Recorded information:
——
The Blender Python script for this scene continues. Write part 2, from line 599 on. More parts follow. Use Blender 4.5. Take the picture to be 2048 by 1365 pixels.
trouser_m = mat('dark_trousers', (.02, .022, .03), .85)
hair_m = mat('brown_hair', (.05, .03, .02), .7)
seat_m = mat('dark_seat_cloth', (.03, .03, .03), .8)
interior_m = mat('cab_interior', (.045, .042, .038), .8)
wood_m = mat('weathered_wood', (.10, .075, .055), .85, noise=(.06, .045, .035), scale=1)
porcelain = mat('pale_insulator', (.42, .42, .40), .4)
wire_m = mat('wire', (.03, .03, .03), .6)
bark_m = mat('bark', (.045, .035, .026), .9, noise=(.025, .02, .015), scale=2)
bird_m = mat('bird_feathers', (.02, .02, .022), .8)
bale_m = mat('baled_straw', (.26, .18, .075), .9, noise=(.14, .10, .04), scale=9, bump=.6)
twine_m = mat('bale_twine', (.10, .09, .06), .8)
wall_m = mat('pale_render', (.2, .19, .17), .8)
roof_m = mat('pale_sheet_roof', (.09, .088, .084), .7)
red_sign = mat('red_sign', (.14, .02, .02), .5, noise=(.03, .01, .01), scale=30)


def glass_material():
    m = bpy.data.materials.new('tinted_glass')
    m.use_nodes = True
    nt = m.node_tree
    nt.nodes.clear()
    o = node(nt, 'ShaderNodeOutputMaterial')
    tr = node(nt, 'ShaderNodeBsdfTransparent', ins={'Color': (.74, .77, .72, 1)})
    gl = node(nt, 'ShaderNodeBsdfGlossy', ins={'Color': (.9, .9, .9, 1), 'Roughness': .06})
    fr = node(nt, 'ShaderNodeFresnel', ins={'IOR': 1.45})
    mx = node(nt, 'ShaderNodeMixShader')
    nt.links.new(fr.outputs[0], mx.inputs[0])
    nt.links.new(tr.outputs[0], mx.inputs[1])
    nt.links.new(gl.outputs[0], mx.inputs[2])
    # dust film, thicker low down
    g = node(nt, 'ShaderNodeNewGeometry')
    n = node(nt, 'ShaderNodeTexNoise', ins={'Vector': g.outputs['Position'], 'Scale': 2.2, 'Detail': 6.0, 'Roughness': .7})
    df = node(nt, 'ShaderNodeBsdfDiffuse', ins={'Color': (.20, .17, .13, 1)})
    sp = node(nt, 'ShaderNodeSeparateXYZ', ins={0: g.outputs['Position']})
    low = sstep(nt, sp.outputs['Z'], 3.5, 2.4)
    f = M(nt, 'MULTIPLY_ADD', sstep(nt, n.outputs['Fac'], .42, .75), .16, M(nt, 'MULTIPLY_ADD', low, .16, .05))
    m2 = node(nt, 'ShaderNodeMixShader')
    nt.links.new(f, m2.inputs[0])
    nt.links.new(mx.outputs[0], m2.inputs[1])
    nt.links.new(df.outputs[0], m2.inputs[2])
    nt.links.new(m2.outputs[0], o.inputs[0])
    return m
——
Short exercise: Write down the full listing again, exactly.

Solution to the exercise:
The Blender Python script for this scene continues. Write part 2, from line 599 on. More parts follow. Use Blender 4.5. Take the picture to be 2048 by 1365 pixels.
trouser_m = mat('dark_trousers', (.02, .022, .03), .85)
hair_m = mat('brown_hair', (.05, .03, .02), .7)
seat_m = mat('dark_seat_cloth', (.03, .03, .03), .8)
interior_m = mat('cab_interior', (.045, .042, .038), .8)
wood_m = mat('weathered_wood', (.10, .075, .055), .85, noise=(.06, .045, .035), scale=1)
porcelain = mat('pale_insulator', (.42, .42, .40), .4)
wire_m = mat('wire', (.03, .03, .03), .6)
bark_m = mat('bark', (.045, .035, .026), .9, noise=(.025, .02, .015), scale=2)
bird_m = mat('bird_feathers', (.02, .02, .022), .8)
bale_m = mat('baled_straw', (.26, .18, .075), .9, noise=(.14, .10, .04), scale=9, bump=.6)
twine_m = mat('bale_twine', (.10, .09, .06), .8)
wall_m = mat('pale_render', (.2, .19, .17), .8)
roof_m = mat('pale_sheet_roof', (.09, .088, .084), .7)
red_sign = mat('red_sign', (.14, .02, .02), .5, noise=(.03, .01, .01), scale=30)


def glass_material():
    m = bpy.data.materials.new('tinted_glass')
    m.use_nodes = True
    nt = m.node_tree
    nt.nodes.clear()
    o = node(nt, 'ShaderNodeOutputMaterial')
    tr = node(nt, 'ShaderNodeBsdfTransparent', ins={'Color': (.74, .77, .72, 1)})
    gl = node(nt, 'ShaderNodeBsdfGlossy', ins={'Color': (.9, .9, .9, 1), 'Roughness': .06})
    fr = node(nt, 'ShaderNodeFresnel', ins={'IOR': 1.45})
    mx = node(nt, 'ShaderNodeMixShader')
    nt.links.new(fr.outputs[0], mx.inputs[0])
    nt.links.new(tr.outputs[0], mx.inputs[1])
    nt.links.new(gl.outputs[0], mx.inputs[2])
    # dust film, thicker low down
    g = node(nt, 'ShaderNodeNewGeometry')
    n = node(nt, 'ShaderNodeTexNoise', ins={'Vector': g.outputs['Position'], 'Scale': 2.2, 'Detail': 6.0, 'Roughness': .7})
    df = node(nt, 'ShaderNodeBsdfDiffuse', ins={'Color': (.20, .17, .13, 1)})
    sp = node(nt, 'ShaderNodeSeparateXYZ', ins={0: g.outputs['Position']})
    low = sstep(nt, sp.outputs['Z'], 3.5, 2.4)
    f = M(nt, 'MULTIPLY_ADD', sstep(nt, n.outputs['Fac'], .42, .75), .16, M(nt, 'MULTIPLY_ADD', low, .16, .05))
    m2 = node(nt, 'ShaderNodeMixShader')
    nt.links.new(f, m2.inputs[0])
    nt.links.new(mx.outputs[0], m2.inputs[1])
    nt.links.new(df.outputs[0], m2.inputs[2])
    nt.links.new(m2.outputs[0], o.inputs[0])
    return m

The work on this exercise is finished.